James Forsyth James Forsyth

James Forsyth: The Lib Dems’ fight to keep facing both ways

Nick Clegg has a very good chance of staying in power. Here's how

(Photo: ADRIAN DENNIS/AFP/GettyImages) 
issue 04 January 2014

This will be the coalition’s last full year, and it is remarkable how few people are talking about how it will all end. Last January, every conversation in Westminster was about when the two parties would disengage. Tory ministers were eyeing up the jobs that would be available once their coalition partners had left the cabinet table, Liberal Democrats mused on the ways that, once freed from the chains of office, they could demonstrate that they were a truly independent force. Now such chatter has gone. Instead, troops on both sides reluctantly accept that the coalition will continue until the election is called.

What’s changed?

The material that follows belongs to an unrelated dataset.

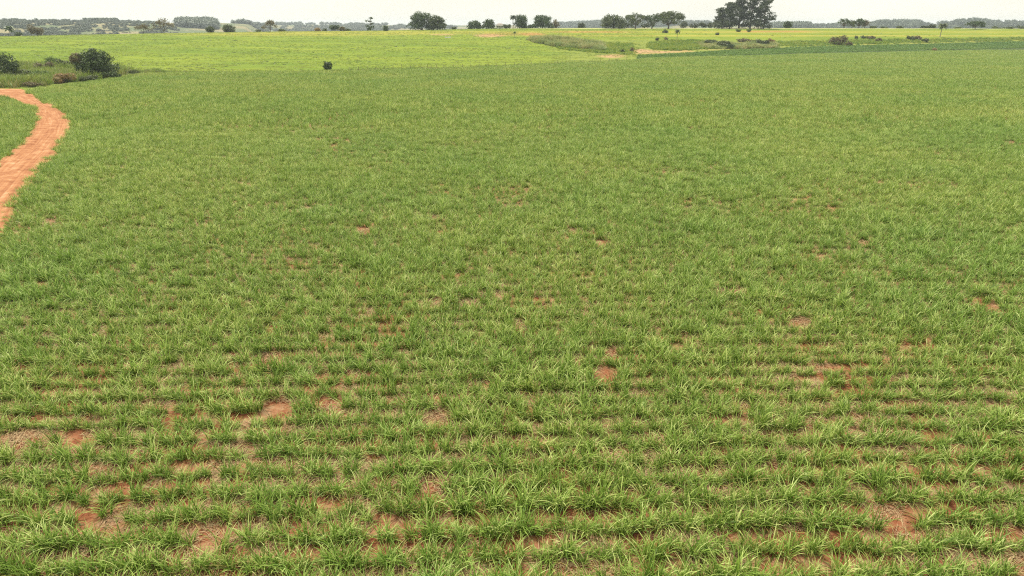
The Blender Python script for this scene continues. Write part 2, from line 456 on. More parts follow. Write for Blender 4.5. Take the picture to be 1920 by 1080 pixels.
# road: left and right edge lines sampled together, a worn strip with raised verges and wheel tracks
RE = flat([(-500, 168.0), (-120, 168), (0, 168), (40, 168.5), (58, 175), (80, 188), (119, 209), (134, 232), (127, 254), (105, 293), (65, 336), (22, 396), (-4, 453), (-70, 578), (-150, 806), (-290, 1150)])
LE = flat([(-500, 186), (-120, 184.5), (0, 184), (15, 186), (30, 190), (45, 196), (62, 208), (69, 224), (63, 246), (36, 276), (-6, 310), (-70, 364), (-150, 430), (-270, 560), (-500, 800), (-800, 1150)])
def resample(P, n):
    t = np.arange(len(P)); s = np.linspace(0, len(P) - 1, n)
    return np.stack([np.interp(s, t, P[:, 0]), np.interp(s, t, P[:, 1])], 1)
n_road = n = 260; k = 41
Lp, Rp = resample(LE, n), resample(RE, n)
u = np.linspace(-0.06, 1.06, k)
P = Lp[:, None, :] * (1 - u)[None, :, None] + Rp[:, None, :] * u[None, :, None]
al = np.concatenate([[0], np.cumsum(np.hypot(*np.diff((Lp + Rp) / 2, axis=0).T))])
Zr = 0.20 + 0.16 * (np.abs(u - 0.5) * 2) ** 6 * 0.6 - 0.13 * (np.exp(-((u - 0.36) / 0.05) ** 2) + np.exp(-((u - 0.64) / 0.05) ** 2)) + 0 * al[:, None]
jit = 0.45 * (fbm(P[..., 0] / 1.6, P[..., 1] / 1.6, 14) - 0.5) * np.clip((np.abs(u - 0.5) - 0.4) / 0.1, 0, 1)[None, :]
P = P + jit[..., None] * np.array([1.0, 0.3])
Zr = Zr * np.clip((0.56 - np.abs(u - 0.5)) / 0.07, 0.05, 1)[None, :]
Zr = Zr + 0.10 * fbm(P[..., 0] / 1.5, P[..., 1] / 1.5, 4)
V = np.concatenate([P, Zr[..., None]], 2).reshape(-1, 3)
i, j = np.meshgrid(np.arange(n - 1), np.arange(k - 1), indexing='ij')
Q = np.stack([i * k + j, i * k + j + 1, (i + 1) * k + j + 1, (i + 1) * k + j], -1).reshape(-1, 4)
me = mesh('dirt_road', V, Q, M['road'], {'across': ('FLOAT', 'POINT', np.tile(u, n)), 'along': ('FLOAT', 'POINT', np.repeat(al, k))}, True)
me.update()
if me.polygons[500].normal.z < 0: me.flip_normals()
tag(link('dirt_road', me), 'curving orange red dirt road with wheel tracks beside the cane field', kind='structure')
ROAD = np.concatenate([Lp, Rp[::-1]])

# ------------------------------------------------------------------ leafy plants for scattering
def blade_mesh(name, n, rng, mat, base_r, length, width, lean, droop, segs=4, kbase=(0.2, 0.95), dead=0.0, up0=0.0):
    VV, FF, KK = [], [], []
    c = 0
    for b in range(n):
        az = rng.uniform(0, 2 * math.pi); r0 = base_r * math.sqrt(rng.random()); a0 = rng.uniform(0, 2 * math.pi)
        l = rng.uniform(*length); th = math.radians(rng.uniform(*lean)); dr = math.radians(rng.uniform(*droop))
        isdead = rng.random() < dead
        if isdead: th = math.radians(rng.uniform(50, 80)); l *= 0.9
        kk = rng.uniform(0.0, 0.08) if isdead else rng.uniform(*kbase)
        p = np.array([r0 * math.cos(a0), r0 * math.sin(a0), up0 - 0.02])
        side = np.array([-math.sin(az), math.cos(az), 0]); tw = rng.uniform(-0.6, 0.6)
        wd = width * rng.uniform(0.7, 1.2)
        for s in range(segs + 1):
            t = s / segs
            ww = wd * (0.55 + 1.2 * t - 1.75 * t * t) if t < 1 else 0.0
            ww = max(ww, 0.0)
            d = np.array([math.cos(az) * math.sin(th), math.sin(az) * math.sin(th), math.cos(th)])
            nrm = np.cross(side, d); sd = side * math.cos(tw) + nrm * math.sin(tw)
            VV += [p - sd * ww, p + sd * ww]; KK += [min(1, kk + 0.12 * t)] * 2
            if s < segs: FF.append((c, c + 1, c + 3, c + 2))
            c += 2
            p = p + d * l / segs
            th += dr / segs * (0.5 + t * 1.2)
    return mesh(name, np.array(VV), np.array(FF), mat, {'k': ('FLOAT', 'POINT', np.array(KK))}, False)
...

It’s all to do with Nick Clegg. His position is now the strongest it has been since his party entered -government, and he’s convinced that walking out early would damage the public’s view both of the Lib Dems and of coalitions in general. Not all his cabinet colleagues agree, of course. Vince Cable might prefer to leave government several months before the election, so that the Lib Dems can establish ‘equidistance’ between the two main parties. But after the job that Clegg’s allies did on him at last year’s party conference in Glasgow, Cable is keeping his head down.

Even so, you can expect the coalition to look and feel different in 2014. Clegg and Cameron will each spend more time talking about what their parties think and less about the government’s shared position. They have to show that they are governing competently together but at the same time emphasise their distinctiveness.

Emphasising distinctiveness is a more urgent matter for the Liberal Democrats. The risk they face at the next election is that voters who liked the government will back the Tories, and those who didn’t will go for Labour.